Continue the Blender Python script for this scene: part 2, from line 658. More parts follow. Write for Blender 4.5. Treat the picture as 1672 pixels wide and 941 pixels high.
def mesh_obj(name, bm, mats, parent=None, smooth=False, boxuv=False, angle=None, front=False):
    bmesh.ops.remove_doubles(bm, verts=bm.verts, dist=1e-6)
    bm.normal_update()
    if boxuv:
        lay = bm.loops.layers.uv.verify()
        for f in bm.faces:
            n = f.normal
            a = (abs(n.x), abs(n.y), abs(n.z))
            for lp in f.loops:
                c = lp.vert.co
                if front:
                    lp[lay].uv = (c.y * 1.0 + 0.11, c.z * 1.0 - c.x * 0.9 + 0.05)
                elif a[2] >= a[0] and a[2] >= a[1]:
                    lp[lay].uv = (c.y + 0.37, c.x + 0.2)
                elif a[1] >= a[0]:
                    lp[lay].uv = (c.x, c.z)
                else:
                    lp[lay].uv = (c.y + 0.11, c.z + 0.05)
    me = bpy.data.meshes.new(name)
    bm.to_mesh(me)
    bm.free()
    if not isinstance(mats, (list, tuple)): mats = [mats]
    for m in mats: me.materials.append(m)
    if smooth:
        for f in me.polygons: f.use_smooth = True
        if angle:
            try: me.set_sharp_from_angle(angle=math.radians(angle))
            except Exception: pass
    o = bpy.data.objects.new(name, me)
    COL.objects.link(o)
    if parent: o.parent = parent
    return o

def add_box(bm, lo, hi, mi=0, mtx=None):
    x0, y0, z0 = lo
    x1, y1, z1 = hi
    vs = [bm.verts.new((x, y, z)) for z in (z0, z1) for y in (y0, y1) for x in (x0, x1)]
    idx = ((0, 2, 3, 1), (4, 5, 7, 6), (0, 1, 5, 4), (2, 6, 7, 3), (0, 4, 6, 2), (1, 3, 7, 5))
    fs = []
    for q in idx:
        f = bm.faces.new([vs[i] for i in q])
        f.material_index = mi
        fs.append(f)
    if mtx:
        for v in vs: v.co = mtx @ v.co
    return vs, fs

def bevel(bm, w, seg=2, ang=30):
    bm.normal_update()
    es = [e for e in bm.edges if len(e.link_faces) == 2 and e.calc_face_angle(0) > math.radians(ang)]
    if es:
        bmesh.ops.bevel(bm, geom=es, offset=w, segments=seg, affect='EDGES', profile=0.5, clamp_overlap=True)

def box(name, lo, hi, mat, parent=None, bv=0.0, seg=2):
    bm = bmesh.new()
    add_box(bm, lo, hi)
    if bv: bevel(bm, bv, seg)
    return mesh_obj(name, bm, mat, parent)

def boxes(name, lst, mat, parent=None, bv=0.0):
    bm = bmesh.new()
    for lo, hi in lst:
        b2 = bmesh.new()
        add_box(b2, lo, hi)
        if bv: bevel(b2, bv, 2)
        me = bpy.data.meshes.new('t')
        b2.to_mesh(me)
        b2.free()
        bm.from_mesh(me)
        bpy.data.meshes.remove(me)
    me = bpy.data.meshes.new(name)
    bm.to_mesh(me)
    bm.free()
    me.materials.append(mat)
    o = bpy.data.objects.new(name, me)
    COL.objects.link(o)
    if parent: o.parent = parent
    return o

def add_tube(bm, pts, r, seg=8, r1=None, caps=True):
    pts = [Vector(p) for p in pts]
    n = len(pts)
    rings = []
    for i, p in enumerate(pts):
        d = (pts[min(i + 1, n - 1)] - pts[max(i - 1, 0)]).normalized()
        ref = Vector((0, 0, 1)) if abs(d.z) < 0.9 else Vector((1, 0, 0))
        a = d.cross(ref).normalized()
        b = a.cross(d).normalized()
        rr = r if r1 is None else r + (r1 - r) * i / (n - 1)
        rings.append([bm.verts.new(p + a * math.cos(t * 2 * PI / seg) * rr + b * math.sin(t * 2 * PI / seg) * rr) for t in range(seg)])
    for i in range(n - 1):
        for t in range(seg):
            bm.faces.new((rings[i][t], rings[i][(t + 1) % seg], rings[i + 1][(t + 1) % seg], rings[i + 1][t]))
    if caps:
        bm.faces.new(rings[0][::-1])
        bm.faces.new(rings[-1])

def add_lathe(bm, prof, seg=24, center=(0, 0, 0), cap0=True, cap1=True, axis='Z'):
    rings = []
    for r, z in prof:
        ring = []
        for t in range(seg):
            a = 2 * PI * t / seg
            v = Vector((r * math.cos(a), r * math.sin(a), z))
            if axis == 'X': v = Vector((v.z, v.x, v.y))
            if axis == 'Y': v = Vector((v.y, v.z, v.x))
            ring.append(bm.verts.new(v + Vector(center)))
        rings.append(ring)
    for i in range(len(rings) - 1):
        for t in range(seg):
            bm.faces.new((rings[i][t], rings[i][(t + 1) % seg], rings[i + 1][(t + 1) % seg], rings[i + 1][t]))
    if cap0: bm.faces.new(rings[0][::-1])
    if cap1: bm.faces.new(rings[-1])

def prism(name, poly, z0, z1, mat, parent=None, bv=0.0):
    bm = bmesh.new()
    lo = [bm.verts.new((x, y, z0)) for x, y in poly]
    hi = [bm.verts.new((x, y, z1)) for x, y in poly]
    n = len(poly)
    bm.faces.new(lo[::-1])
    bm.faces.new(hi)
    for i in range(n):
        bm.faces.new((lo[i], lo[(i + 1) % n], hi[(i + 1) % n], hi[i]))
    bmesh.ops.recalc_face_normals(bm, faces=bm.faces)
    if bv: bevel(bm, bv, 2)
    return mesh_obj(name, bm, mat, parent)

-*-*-

» **INSTRUCTIONS FOR THE TASK**:
Nothing should be left out: repeat all of the data exactly.

» **OUTPUT**:
Continue the Blender Python script for this scene: part 2, from line 658. More parts follow. Write for Blender 4.5. Treat the picture as 1672 pixels wide and 941 pixels high.
def mesh_obj(name, bm, mats, parent=None, smooth=False, boxuv=False, angle=None, front=False):
    bmesh.ops.remove_doubles(bm, verts=bm.verts, dist=1e-6)
    bm.normal_update()
    if boxuv:
        lay = bm.loops.layers.uv.verify()
        for f in bm.faces:
            n = f.normal
            a = (abs(n.x), abs(n.y), abs(n.z))
            for lp in f.loops:
                c = lp.vert.co
                if front:
                    lp[lay].uv = (c.y * 1.0 + 0.11, c.z * 1.0 - c.x * 0.9 + 0.05)
                elif a[2] >= a[0] and a[2] >= a[1]:
                    lp[lay].uv = (c.y + 0.37, c.x + 0.2)
                elif a[1] >= a[0]:
                    lp[lay].uv = (c.x, c.z)
                else:
                    lp[lay].uv = (c.y + 0.11, c.z + 0.05)
    me = bpy.data.meshes.new(name)
    bm.to_mesh(me)
    bm.free()
    if not isinstance(mats, (list, tuple)): mats = [mats]
    for m in mats: me.materials.append(m)
    if smooth:
        for f in me.polygons: f.use_smooth = True
        if angle:
            try: me.set_sharp_from_angle(angle=math.radians(angle))
            except Exception: pass
    o = bpy.data.objects.new(name, me)
    COL.objects.link(o)
    if parent: o.parent = parent
    return o

def add_box(bm, lo, hi, mi=0, mtx=None):
    x0, y0, z0 = lo
    x1, y1, z1 = hi
    vs = [bm.verts.new((x, y, z)) for z in (z0, z1) for y in (y0, y1) for x in (x0, x1)]
    idx = ((0, 2, 3, 1), (4, 5, 7, 6), (0, 1, 5, 4), (2, 6, 7, 3), (0, 4, 6, 2), (1, 3, 7, 5))
    fs = []
    for q in idx:
        f = bm.faces.new([vs[i] for i in q])
        f.material_index = mi
        fs.append(f)
    if mtx:
        for v in vs: v.co = mtx @ v.co
    return vs, fs

def bevel(bm, w, seg=2, ang=30):
    bm.normal_update()
    es = [e for e in bm.edges if len(e.link_faces) == 2 and e.calc_face_angle(0) > math.radians(ang)]
    if es:
        bmesh.ops.bevel(bm, geom=es, offset=w, segments=seg, affect='EDGES', profile=0.5, clamp_overlap=True)

def box(name, lo, hi, mat, parent=None, bv=0.0, seg=2):
    bm = bmesh.new()
    add_box(bm, lo, hi)
    if bv: bevel(bm, bv, seg)
    return mesh_obj(name, bm, mat, parent)

def boxes(name, lst, mat, parent=None, bv=0.0):
    bm = bmesh.new()
    for lo, hi in lst:
        b2 = bmesh.new()
        add_box(b2, lo, hi)
        if bv: bevel(b2, bv, 2)
        me = bpy.data.meshes.new('t')
        b2.to_mesh(me)
        b2.free()
        bm.from_mesh(me)
        bpy.data.meshes.remove(me)
    me = bpy.data.meshes.new(name)
    bm.to_mesh(me)
    bm.free()
    me.materials.append(mat)
    o = bpy.data.objects.new(name, me)
    COL.objects.link(o)
    if parent: o.parent = parent
    return o

def add_tube(bm, pts, r, seg=8, r1=None, caps=True):
    pts = [Vector(p) for p in pts]
    n = len(pts)
    rings = []
    for i, p in enumerate(pts):
        d = (pts[min(i + 1, n - 1)] - pts[max(i - 1, 0)]).normalized()
        ref = Vector((0, 0, 1)) if abs(d.z) < 0.9 else Vector((1, 0, 0))
        a = d.cross(ref).normalized()
        b = a.cross(d).normalized()
        rr = r if r1 is None else r + (r1 - r) * i / (n - 1)
        rings.append([bm.verts.new(p + a * math.cos(t * 2 * PI / seg) * rr + b * math.sin(t * 2 * PI / seg) * rr) for t in range(seg)])
    for i in range(n - 1):
        for t in range(seg):
            bm.faces.new((rings[i][t], rings[i][(t + 1) % seg], rings[i + 1][(t + 1) % seg], rings[i + 1][t]))
    if caps:
        bm.faces.new(rings[0][::-1])
        bm.faces.new(rings[-1])

def add_lathe(bm, prof, seg=24, center=(0, 0, 0), cap0=True, cap1=True, axis='Z'):
    rings = []
    for r, z in prof:
        ring = []
        for t in range(seg):
            a = 2 * PI * t / seg
            v = Vector((r * math.cos(a), r * math.sin(a), z))
            if axis == 'X': v = Vector((v.z, v.x, v.y))
            if axis == 'Y': v = Vector((v.y, v.z, v.x))
            ring.append(bm.verts.new(v + Vector(center)))
        rings.append(ring)
    for i in range(len(rings) - 1):
        for t in range(seg):
            bm.faces.new((rings[i][t], rings[i][(t + 1) % seg], rings[i + 1][(t + 1) % seg], rings[i + 1][t]))
    if cap0: bm.faces.new(rings[0][::-1])
    if cap1: bm.faces.new(rings[-1])

def prism(name, poly, z0, z1, mat, parent=None, bv=0.0):
    bm = bmesh.new()
    lo = [bm.verts.new((x, y, z0)) for x, y in poly]
    hi = [bm.verts.new((x, y, z1)) for x, y in poly]
    n = len(poly)
    bm.faces.new(lo[::-1])
    bm.faces.new(hi)
    for i in range(n):
        bm.faces.new((lo[i], lo[(i + 1) % n], hi[(i + 1) % n], hi[i]))
    bmesh.ops.recalc_face_normals(bm, faces=bm.faces)
    if bv: bevel(bm, bv, 2)
    return mesh_obj(name, bm, mat, parent)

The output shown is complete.